Obviously as humans we will need to do work at some point, so this mentality is not really helpful. In all honesty, I think most people who do this have absolutely no idea how to fix this. Yet again the problem might be that we haven’t tried hard enough. That is what I am hoping the answer is because if it’s not there might be an even worse problem. I don’t believe that it is though, I think that it is just an unwillingness to work. 

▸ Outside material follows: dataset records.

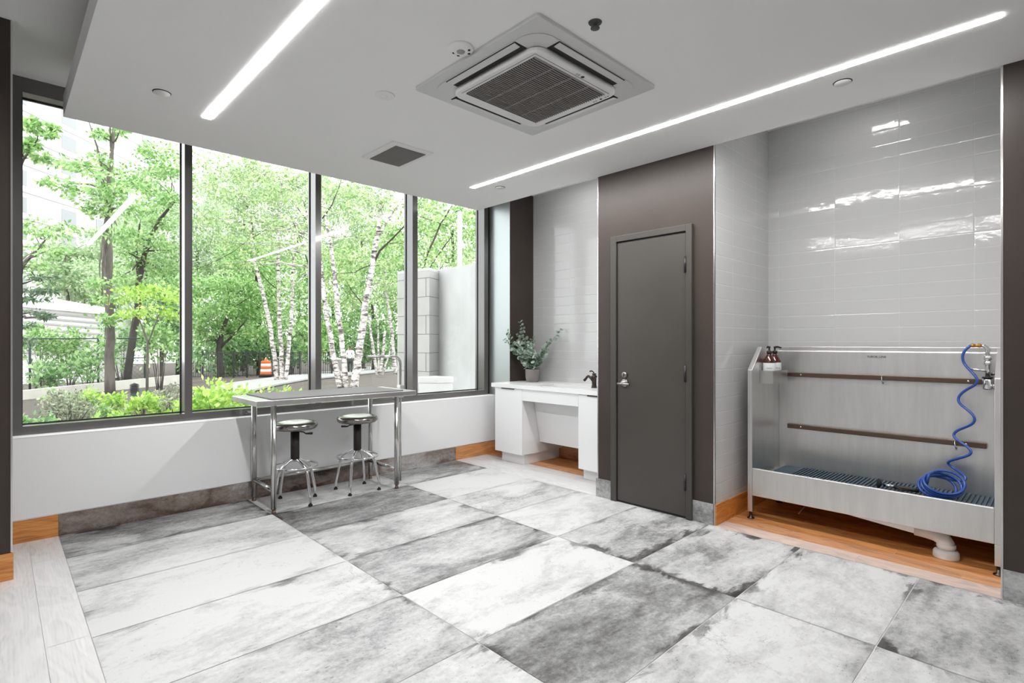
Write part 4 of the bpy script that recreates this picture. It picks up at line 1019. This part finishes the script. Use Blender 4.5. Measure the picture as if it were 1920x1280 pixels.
# ---------- person on the path
b_ = G(656, 700)
pe = thing('person', 'person in a white shirt and dark trousers walking on the footpath', 'person', b_)
toward = Vector((A1, A0, 0)); side = Vector((A0, -A1, 0))
def Q(s, f, z): return b_ + side * s + toward * f + Vector((0, 0, z))
def skin(name, pts, edges, mat, parent, sub=2):
    me = bpy.data.meshes.new(name); me.from_pydata([p for p, r in pts], edges, []); me.materials.append(mat)
    o = bpy.data.objects.new(name, me); COL.objects.link(o)
    m_ = o.modifiers.new('skin', 'SKIN'); m_.use_smooth_shade = True
    for i, (p, r) in enumerate(pts): me.skin_vertices[0].data[i].radius = (r, r)
    me.skin_vertices[0].data[0].use_root = True
    s2 = o.modifiers.new('sub', 'SUBSURF'); s2.levels = sub; s2.render_levels = sub
    child(o, parent); return o
sk = plain('skin', (120, 84, 66), .6)
S = [(Q(0, 0, .93), .13), (Q(0, 0, 1.15), .12), (Q(0, .02, 1.38), .14), (Q(0, .03, 1.48), .055), (Q(0, .05, 1.58), .085), (Q(0, .05, 1.68), .085),
     (Q(.18, .02, 1.40), .055), (Q(.23, -.02, 1.13), .042), (Q(.22, .10, .90), .033), (Q(.22, .13, .80), .035),
     (Q(-.18, .02, 1.40), .055), (Q(-.23, .0, 1.13), .042), (Q(-.22, -.06, .90), .033), (Q(-.22, -.08, .80), .035),
     (Q(.09, .02, .88), .085), (Q(.10, .08, .50), .058), (Q(.10, -.06, .09), .042), (Q(.10, .08, .045), .040),
     (Q(-.09, .0, .88), .085), (Q(-.10, .04, .50), .058), (Q(-.10, .10, .09), .042), (Q(-.10, .24, .045), .040)]
E_ = [(0, 1), (1, 2), (2, 3), (3, 4), (4, 5), (2, 6), (6, 7), (7, 8), (8, 9), (2, 10), (10, 11), (11, 12), (12, 13), (0, 14), (14, 15), (15, 16), (16, 17), (0, 18), (18, 19), (19, 20), (20, 21)]
skin('body', S, E_, sk, pe)
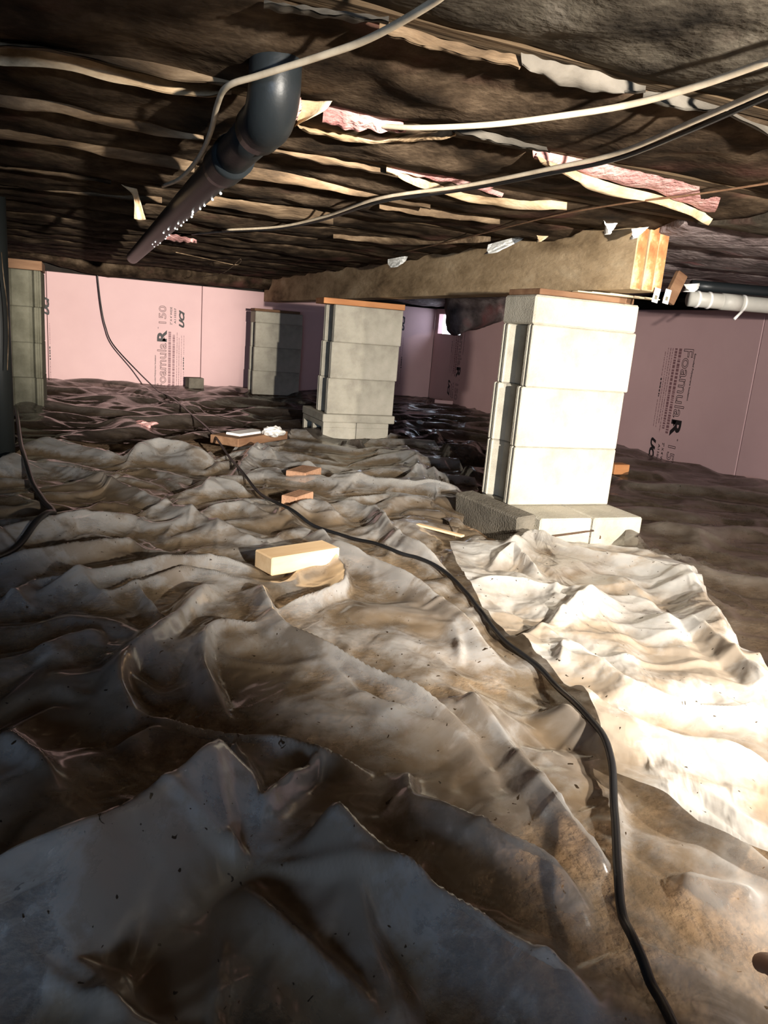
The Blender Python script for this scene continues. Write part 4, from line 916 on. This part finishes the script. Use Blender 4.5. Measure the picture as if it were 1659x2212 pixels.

 A lot of people close to me have said that when it is something I am passionate about, something that I want to do, I will put one hundred and ten percent of my effort into it. But sadly a lot of life doesn’t work like that. I’ll just have to suck things up and get through it. That’s just a fact of life that everyone at some point in their lives has to deal with. I think that at sixteen years old, it is ok to not have dealt with that reality yet. To be able to, for at least a bit longer, live in my little bubble. But a lot of people are starting to try and wake me up to that reality. At SLA we clearly have people who already have that drive, already are ready and willing to do what needs to be done. For almost my entire life I have wanted to be one of those people. The one that stays up until four in the morning to finish a project. Not because they want to, but because they have to if they want to succeed. And I desperately want to succeed in life, I am a very materialistic person and I openly admit that. If you do not succeed in life, you do not have the option of material things. That is why I know that for me to succeed, I will need to get out of this way of thinking. 
  For me to be able to do something with my life, I need to do what is necessary. It won’t, for the most part, be what I want to do. But it will be what I need to do. It is definitely important that I acknowledge that now. Because as long as I live in my little bubble, I will never be what I want to be.